### Input:
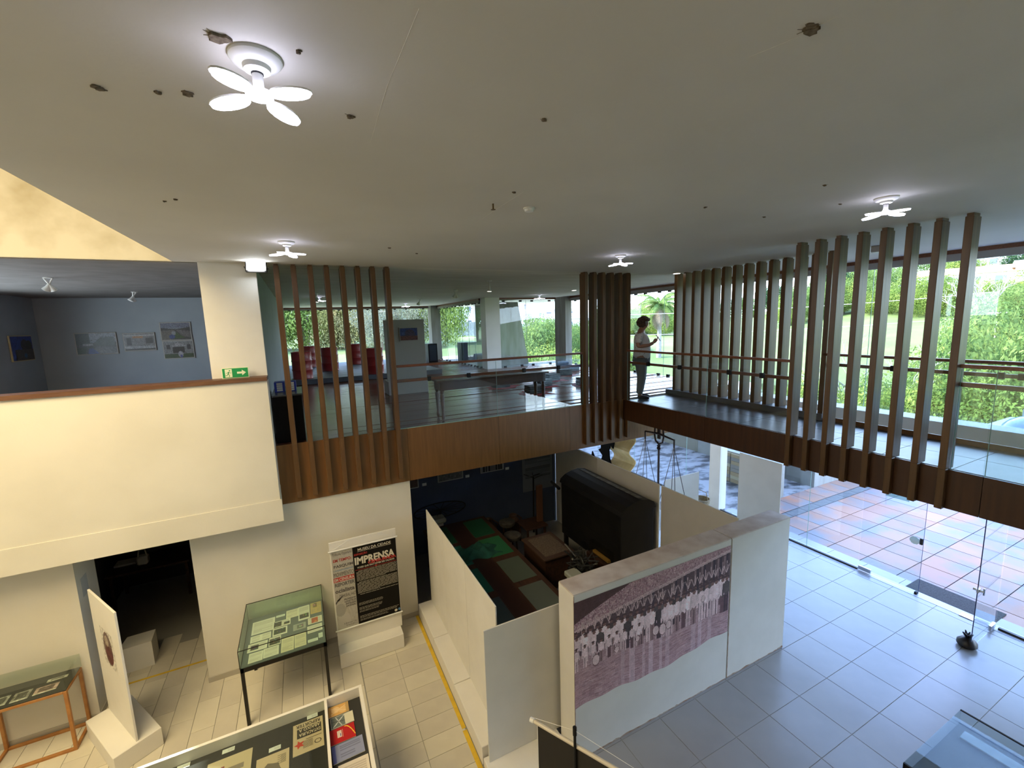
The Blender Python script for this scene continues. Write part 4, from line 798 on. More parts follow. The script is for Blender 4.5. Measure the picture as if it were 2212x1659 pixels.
def blob(mb): 
    c = Vector((-.665,4.60,ZP+.0055)); p = [c+Vector((.12*r*math.cos(a),.15*r*math.sin(a),0)) for a, r in [(2*math.pi*k/14,[1,.85,1,.9,1.05,.9,1,.8,1,.95,1.1,.9,1,.9][k]) for k in range(14)]]; mb.add(p, [tuple(range(14))])
flat('dark_shape', P('ink_grey', (.16,.14,.11), rough=.8), blob, t2)
flat('text_block', mk, lambda mb: [mb.box(-.60+.03*(k%2),-.52,4.70+.012*k,4.704+.012*k,ZP+.005,ZP+.0056) for k in range(9)], t2)
t3 = newsp('larger yellowed newspaper with small coloured figures in the showcase', -1.26, 4.38, .41, .66, base=(.55,.48,.31))
flat('grey_figure', P('ink_mid', (.25,.22,.17), rough=.8), lambda mb: (mb.box(-1.22,-1.12,4.72,4.92,ZP+.005,ZP+.0056), mb.box(-1.10,-.92,4.84,4.90,ZP+.005,ZP+.0056)), t3)
flat('blue_figure', P('ink_blue', (.05,.20,.35), rough=.8), lambda mb: mb.box(-1.07,-1.02,4.66,4.74,ZP+.005,ZP+.0056), t3); flat('red_figure', P('ink_maroon', (.22,.05,.05), rough=.8), lambda mb: mb.box(-1.13,-1.10,4.86,4.94,ZP+.005,ZP+.0056), t3)
newsp('yellowed newspaper at the left end of the visible showcase', -1.62, 4.50, .30, .45)
for i, (x, y) in enumerate(((-.31,5.13),(-.69,4.885),(-1.145,5.105),(-1.55,5.12))):
    a = Art(32,16,(.68,.74,.68)); a.lines(.45,.2,.92,.8,4,(.3,.3,.3),.7)
    sheet(['small white caption card above the REPORTER newspaper','small white caption card above the dark-shape newspaper','small white caption card above the newspaper with coloured figures','small white caption card at the left end of the showcase'][i], x, y, .115, .052, a, ZP, 0, 'caption cards in the showcase', 'caption_card', 'label card')
def cover(label, x, y, w, h, art, rot=0, name='booklet', cat='booklet', dz=0): return sheet(label, x, y, w, h, art, ZP+dz, rot, 'booklets in the right bay of the showcase', name, cat, .008)
a = Art(40,30,(.62,.36,.12)); a.ell(.35,.55,.2,.3,(.72,.50,.25)); a.ell(.7,.4,.2,.3,(.70,.46,.2)); a.line(.1,.2,.9,.8,.015,(.75,.58,.35)); a.line(.1,.8,.9,.2,.015,(.75,.58,.35)); a.rect(.86,0,1,1,(.45,.30,.12)); cover('orange patterned booklet at the back of the right showcase bay', -.08, 5.02, .225, .15, a)
a = Art(44,30,(.62,.60,.46)); a.rect(.02,.05,.62,.95,(.13,.16,.15)); a.line(.1,.1,.6,.9,.02,(.6,.62,.6)); a.line(.25,.9,.45,.1,.02,(.5,.52,.5)); a.line(.05,.6,.6,.4,.015,(.05,.05,.05)); cover('booklet with a black and white photo cover in the showcase', -.065, 4.845, .25, .155, a, .03, dz=.002)
a = Art(60,44,(.42,.012,.015)); a.rect(.28,.35,.46,.8,(.65,.55,.48)); a.rect(.40,.42,.44,.6,(.1,.08,.3)); a.rect(.50,.3,.515,.82,(.6,.4,.3))
for k in range(40): q = k/39; a.ell(.62+.36*q, .95-.75*q*q if q < 1 else .2, .02, .03, (.80,.48,.05))
cover('bright red booklet with a yellow swoosh in the showcase', -.08, 4.635, .26, .20, a, .02, dz=.002)
a = Art(44,30,(.24,.27,.42)); a.rect(0,0,.12,1,(.12,.14,.38)); a.lines(.25,.55,.9,.9,3,(.12,.13,.2),.6); a.lines(.25,.15,.7,.45,2,(.12,.13,.2),.6); cover('slate blue booklet with pale border in the showcase', -.072, 4.405, .32, .215, a, .03, dz=.002)
a = Art(44,44,(.62,.57,.50)); a.lines(.08,.06,.92,.9,12,(.3,.26,.22),.5); cover('white printed page at the front of the right showcase bay', -.03, 4.0, .30, .37, a)

# ------------------------------------------------------------- banner panel with lettering
t = thing('banner_stand', 'white board on a box plinth that carries the hanging exhibition banner', 'display panel', (.65,7.03,0))
MB().bbox(.135,1.165,7.02,7.045,.25,2.02,.003).build('board', m_white, t); MB().bbox(.14,1.14,6.80,7.28,0,.25,.008).build('plinth_box', m_white, t)
bn = thing('hanging_banner', 'hanging black and grey exhibition banner headed MUSEU DA CIDADE and IMPRENSA', 'banner', (.65,7.0,.5)); bx0, bx1, bz0, bz1 = .155, 1.150, .53, 1.875; by = 7.0
a = Art(60,120,(.42,.40,.35)); a.noise(.05,3); a.ell(.35,.1,.3,.12,(.46,.44,.40)); a.ell(.2,.25,.25,.08,(.34,.33,.30)); a.rect(.0,.30,1,.31,(.36,.35,.32))
a.build('grey_field', (bx0,by,bz0), (.315,0,0), (0,0,bz1-bz0), m_print, bn)
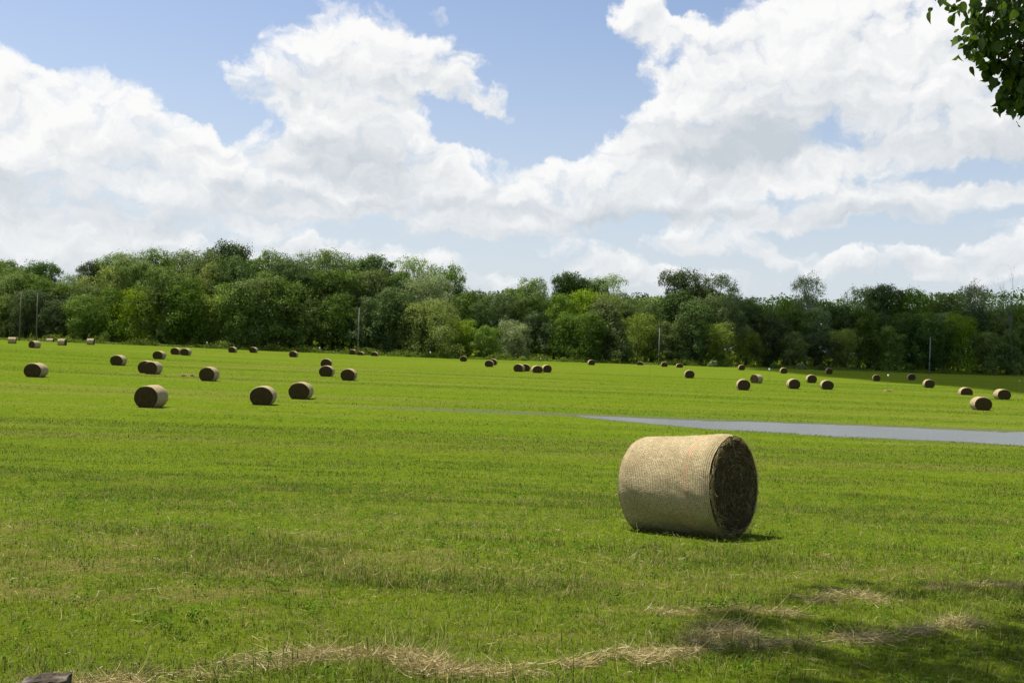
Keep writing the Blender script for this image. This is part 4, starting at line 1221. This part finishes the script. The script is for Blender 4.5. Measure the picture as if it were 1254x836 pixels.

### Exercise goal:
Give an exact reproduction of every line, leaving out any picture.

### Result of this task:
The Blender Python script for this scene continues. Write part 4, from line 798 on. More parts follow. The script is for Blender 4.5. Measure the picture as if it were 2212x1659 pixels.
def blob(mb): 
    c = Vector((-.665,4.60,ZP+.0055)); p = [c+Vector((.12*r*math.cos(a),.15*r*math.sin(a),0)) for a, r in [(2*math.pi*k/14,[1,.85,1,.9,1.05,.9,1,.8,1,.95,1.1,.9,1,.9][k]) for k in range(14)]]; mb.add(p, [tuple(range(14))])
flat('dark_shape', P('ink_grey', (.16,.14,.11), rough=.8), blob, t2)
flat('text_block', mk, lambda mb: [mb.box(-.60+.03*(k%2),-.52,4.70+.012*k,4.704+.012*k,ZP+.005,ZP+.0056) for k in range(9)], t2)
t3 = newsp('larger yellowed newspaper with small coloured figures in the showcase', -1.26, 4.38, .41, .66, base=(.55,.48,.31))
flat('grey_figure', P('ink_mid', (.25,.22,.17), rough=.8), lambda mb: (mb.box(-1.22,-1.12,4.72,4.92,ZP+.005,ZP+.0056), mb.box(-1.10,-.92,4.84,4.90,ZP+.005,ZP+.0056)), t3)
flat('blue_figure', P('ink_blue', (.05,.20,.35), rough=.8), lambda mb: mb.box(-1.07,-1.02,4.66,4.74,ZP+.005,ZP+.0056), t3); flat('red_figure', P('ink_maroon', (.22,.05,.05), rough=.8), lambda mb: mb.box(-1.13,-1.10,4.86,4.94,ZP+.005,ZP+.0056), t3)
newsp('yellowed newspaper at the left end of the visible showcase', -1.62, 4.50, .30, .45)
for i, (x, y) in enumerate(((-.31,5.13),(-.69,4.885),(-1.145,5.105),(-1.55,5.12))):
    a = Art(32,16,(.68,.74,.68)); a.lines(.45,.2,.92,.8,4,(.3,.3,.3),.7)
    sheet(['small white caption card above the REPORTER newspaper','small white caption card above the dark-shape newspaper','small white caption card above the newspaper with coloured figures','small white caption card at the left end of the showcase'][i], x, y, .115, .052, a, ZP, 0, 'caption cards in the showcase', 'caption_card', 'label card')
def cover(label, x, y, w, h, art, rot=0, name='booklet', cat='booklet', dz=0): return sheet(label, x, y, w, h, art, ZP+dz, rot, 'booklets in the right bay of the showcase', name, cat, .008)
a = Art(40,30,(.62,.36,.12)); a.ell(.35,.55,.2,.3,(.72,.50,.25)); a.ell(.7,.4,.2,.3,(.70,.46,.2)); a.line(.1,.2,.9,.8,.015,(.75,.58,.35)); a.line(.1,.8,.9,.2,.015,(.75,.58,.35)); a.rect(.86,0,1,1,(.45,.30,.12)); cover('orange patterned booklet at the back of the right showcase bay', -.08, 5.02, .225, .15, a)
a = Art(44,30,(.62,.60,.46)); a.rect(.02,.05,.62,.95,(.13,.16,.15)); a.line(.1,.1,.6,.9,.02,(.6,.62,.6)); a.line(.25,.9,.45,.1,.02,(.5,.52,.5)); a.line(.05,.6,.6,.4,.015,(.05,.05,.05)); cover('booklet with a black and white photo cover in the showcase', -.065, 4.845, .25, .155, a, .03, dz=.002)
a = Art(60,44,(.42,.012,.015)); a.rect(.28,.35,.46,.8,(.65,.55,.48)); a.rect(.40,.42,.44,.6,(.1,.08,.3)); a.rect(.50,.3,.515,.82,(.6,.4,.3))
for k in range(40): q = k/39; a.ell(.62+.36*q, .95-.75*q*q if q < 1 else .2, .02, .03, (.80,.48,.05))
cover('bright red booklet with a yellow swoosh in the showcase', -.08, 4.635, .26, .20, a, .02, dz=.002)
a = Art(44,30,(.24,.27,.42)); a.rect(0,0,.12,1,(.12,.14,.38)); a.lines(.25,.55,.9,.9,3,(.12,.13,.2),.6); a.lines(.25,.15,.7,.45,2,(.12,.13,.2),.6); cover('slate blue booklet with pale border in the showcase', -.072, 4.405, .32, .215, a, .03, dz=.002)
a = Art(44,44,(.62,.57,.50)); a.lines(.08,.06,.92,.9,12,(.3,.26,.22),.5); cover('white printed page at the front of the right showcase bay', -.03, 4.0, .30, .37, a)

# ------------------------------------------------------------- banner panel with lettering
t = thing('banner_stand', 'white board on a box plinth that carries the hanging exhibition banner', 'display panel', (.65,7.03,0))
MB().bbox(.135,1.165,7.02,7.045,.25,2.02,.003).build('board', m_white, t); MB().bbox(.14,1.14,6.80,7.28,0,.25,.008).build('plinth_box', m_white, t)
bn = thing('hanging_banner', 'hanging black and grey exhibition banner headed MUSEU DA CIDADE and IMPRENSA', 'banner', (.65,7.0,.5)); bx0, bx1, bz0, bz1 = .155, 1.150, .53, 1.875; by = 7.0
a = Art(60,120,(.42,.40,.35)); a.noise(.05,3); a.ell(.35,.1,.3,.12,(.46,.44,.40)); a.ell(.2,.25,.25,.08,(.34,.33,.30)); a.rect(.0,.30,1,.31,(.36,.35,.32))
a.build('grey_field', (bx0,by,bz0), (.315,0,0), (0,0,bz1-bz0), m_print, bn)
Keep writing the Blender script for this image. This is part 4, starting at line 1221. This part finishes the script. The script is for Blender 4.5. Measure the picture as if it were 1254x836 pixels.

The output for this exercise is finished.